Me drinking = business for Star Liquors and Safeway. Star Liquors has excellent customer service, really nice dudes, great selection and lowest prices in town. And its closer to my house.

Tuesday, February 17, 2009

What is there to say?


Its fucking raining and that's what these sonsofbitches wanted. Now shit is borderline flooded and my feet are wet. Maybe a pair of shoes with a larger covered surface area would be a good idea...

Valentine's Day was the best I have ever had. Spent the day with my girl hanging out, drinking mimosas, eating salmon and cream cheese omelets for brunch, and dining on my personally wrapped sushi for dinner. Under the steady beats of reggae, sake, and chronic smoke.

We ate mostly sashimi, but I twisted up a few fatty rolls that turned out pretty good. I like nigiri the best, or at least some sushi rice with my sashimi.
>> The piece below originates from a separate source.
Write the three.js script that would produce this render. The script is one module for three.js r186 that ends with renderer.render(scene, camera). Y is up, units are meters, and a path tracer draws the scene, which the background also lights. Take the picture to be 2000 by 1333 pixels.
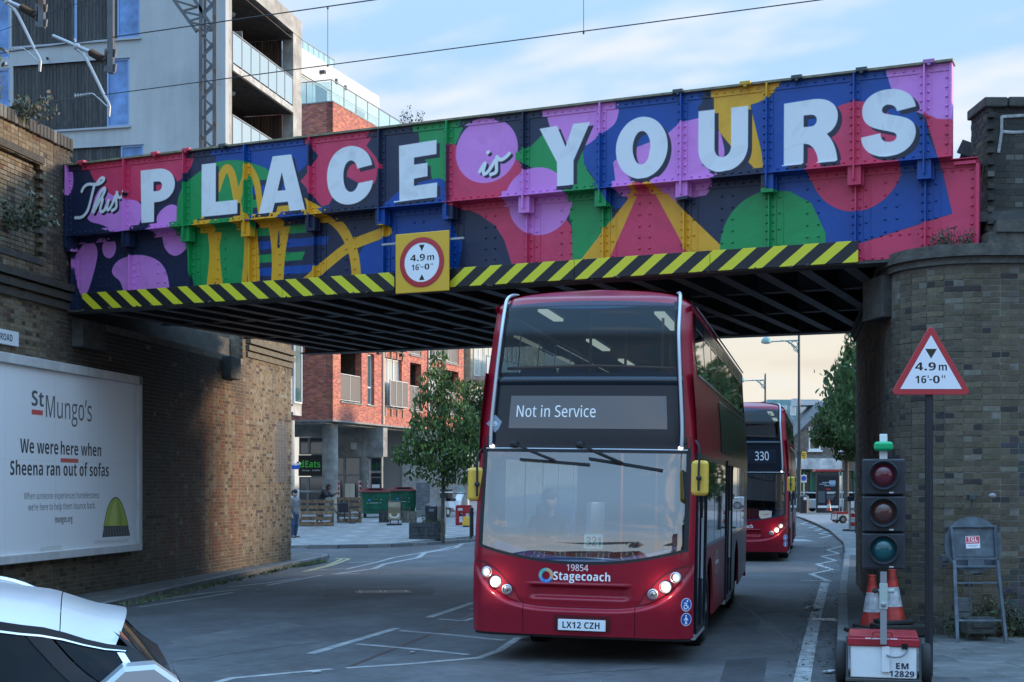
import * as THREE from 'three';
import { RoundedBoxGeometry } from 'three/addons/geometries/RoundedBoxGeometry.js';
import { mergeGeometries } from 'three/addons/utils/BufferGeometryUtils.js';
import { MarchingCubes } from 'three/addons/objects/MarchingCubes.js';
import { ImprovedNoise } from 'three/addons/math/ImprovedNoise.js';

// ------------------------------------------------------------------ camera, sky, sun, exposure
const scene = new THREE.Scene();
const EYE = 2.0, FOCAL = 2700, HORIZON = 950;            // metres; pixels of the 2000 x 1333 photograph
const camera = new THREE.PerspectiveCamera(2 * Math.atan(666.5 / FOCAL) * 180 / Math.PI, 2000 / 1333, 0.1, 3000);
camera.position.set(0, EYE, 0);
camera.lookAt(0, EYE, -10);
camera.setViewOffset(2000, 1333, 0, 666.5 - HORIZON, 2000, 1333);   // a rising-front lens: verticals stay upright
const renderer = new THREE.WebGLRenderer({ antialias: true });
renderer.toneMapping = THREE.LinearToneMapping;
renderer.toneMappingExposure = 2.7;
renderer.shadowMap.enabled = true;

const V = (x, y, z) => new THREE.Vector3(x, y, z);
const rad = (d) => d * Math.PI / 180;
const lerp = THREE.MathUtils.lerp, clamp = THREE.MathUtils.clamp, sstep = THREE.MathUtils.smoothstep;
let seed = 7;
const reseed = (n) => { seed = n; };
const rnd = (a = 0, b = 1) => { seed = (seed * 1664525 + 1013904223) >>> 0; return a + (b - a) * seed / 4294967296; };
const perlin = new ImprovedNoise();
const fbm = (x, y, z = 0, o = 4) => { let s = 0, a = 0.5, f = 1; for (let i = 0; i < o; i++) { s += a * perlin.noise(x * f + 3.1, y * f + 7.7, z * f + i * 1.7); a *= 0.5; f *= 2.03; } return s; };

const SUN_AZ = 84, SUN_EL = 11;                          // degrees right of the view axis, degrees up
const sunDir = V(Math.sin(rad(SUN_AZ)) * Math.cos(rad(SUN_EL)), Math.sin(rad(SUN_EL)), -Math.cos(rad(SUN_AZ)) * Math.cos(rad(SUN_EL)));
{
  const W = 2048, H = 1024, data = new Float32Array(W * H * 4);
  const sx = Math.sin(rad(SUN_AZ)), sz = -Math.cos(rad(SUN_AZ));
  for (let r = 0; r < H; r++) {
    const up = ((r + 0.5) / H - 0.5) * Math.PI, y = Math.sin(up), el = up * 180 / Math.PI;
    for (let c = 0; c < W; c++) {
      const a = ((c + 0.5) / W - 0.5) * 2 * Math.PI, x = Math.cos(a) * Math.cos(up), z = Math.sin(a) * Math.cos(up);
      const e = Math.max(el, 0), flat = Math.hypot(x, z) || 1, toward = (x * sx + z * sz) / flat;
      const low = Math.exp(-((e / 11) ** 4)), mid = Math.exp(-e / 26);
      const glow = 0.5 + 0.5 * toward;
      // clear air: blue above, paler low down, warm toward the evening sun
      const lift = 0.64 + 1.53 * sstep(e, 17, 50), cool = sstep(e, 15, 40);           // extra brightness added above the view, as fill for shaded faces
      let R = lerp(0.195, 0.345, mid), G = lerp(0.35, 0.49, mid), B = lerp(0.58, 0.635, mid);
      const warm = low * Math.min(1, 0.3 + 0.85 * glow);
      R = lerp(R, 0.585, warm); G = lerp(G, 0.51, warm); B = lerp(B, 0.385, warm);
      if (el > 0) {
        // thin high cloud on a plane overhead, streaked along one direction
        const k = 1 / (y + 0.10), px = x * k, pz = z * k, u = px * 0.86 + pz * 0.5, v = -px * 0.5 + pz * 0.86;
        const big = fbm(u * 0.55 + 2.2, v * 0.9 + 1.3, 0.2, 3), fine = fbm(u * 1.5 + 5, v * 3.4, 1.7, 6), wisp = fbm(u * 5, v * 13, 4.1, 4);
        let cl = sstep(big * 0.9 + fine * 0.95 + wisp * 0.34 - 0.08, -0.08, 0.46) * sstep(e, 1, 9) * 0.88;
        const lowc = sstep(fbm(a * 9, e * 0.75, 9.1, 5), 0.02, 0.35) * sstep(e, 0.5, 2.5) * (1 - sstep(e, 7, 12)) * 0.45;
        R = lerp(R, 0.53, cl); G = lerp(G, 0.55, cl); B = lerp(B, 0.61, cl);
        R = lerp(R, 0.44, lowc); G = lerp(G, 0.38, lowc); B = lerp(B, 0.33, lowc);
        R *= lift * (1 - 0.16 * cool); G *= lift * (1 - 0.05 * cool); B *= lift;
      } else { const d = sstep(-el, 0, 6); R = lerp(R, 0.07, d); G = lerp(G, 0.075, d); B = lerp(B, 0.08, d); }
      const i = (r * W + c) * 4;
      data[i] = R; data[i + 1] = G; data[i + 2] = B; data[i + 3] = 1;
    }
  }
  const sky = new THREE.DataTexture(data, W, H, THREE.RGBAFormat, THREE.FloatType);
  sky.mapping = THREE.EquirectangularReflectionMapping; sky.magFilter = THREE.LinearFilter; sky.minFilter = THREE.LinearFilter; sky.needsUpdate = true;
  scene.background = sky; scene.environment = sky;
}
const sun = new THREE.DirectionalLight(new THREE.Color().setRGB(1, 0.82, 0.64), 2.0);
sun.position.copy(sunDir).multiplyScalar(200).add(V(0, 0, -40));
sun.target.position.set(0, 0, -40);
sun.castShadow = true; sun.shadow.radius = 16; sun.shadow.mapSize.set(4096, 4096);
Object.assign(sun.shadow.camera, { left: -120, right: 120, top: 120, bottom: -120, near: 1, far: 500 });
scene.add(sun, sun.target);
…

Did I mention I have the hottest girlfriend ever? Grade A, certified dime ;-) She is certainly gorgeous!

Wednesday, February 11, 2009

The rain has come


And guess what? Steels wanna eat now. Buddies are telling me it has been going down and now, right now, is the time to go. You wanna talk about timing? Timing a run or a good time to fish? This week is the time!

Monday, February 9, 2009

Rainy

Today was windy and began to drop water at 4 PM or so. Found some travel deals online and am looking to get in on a little spring fling - if you know what I'm saying.

Need some near gear to expand my horizon on the angle. Thinkin 2009 is time for more bass, maybe some carp, and a lot more fun. With the job market so bad, looks like I may be worrying about my problems bright and early every morning before the job hunt...On a pond throwing some freakish leech, senko posing concoction of bunny and 'bou.

I really like the Scott Warm Water rods. Man, those are some seriously fine pieces of graphite and cork. I can't bring myself to use a rod so damn sweet to fish for a savage green and black cannibalistic fucker that roams every water for miles.

Magnum taper. Think about this...Good shit.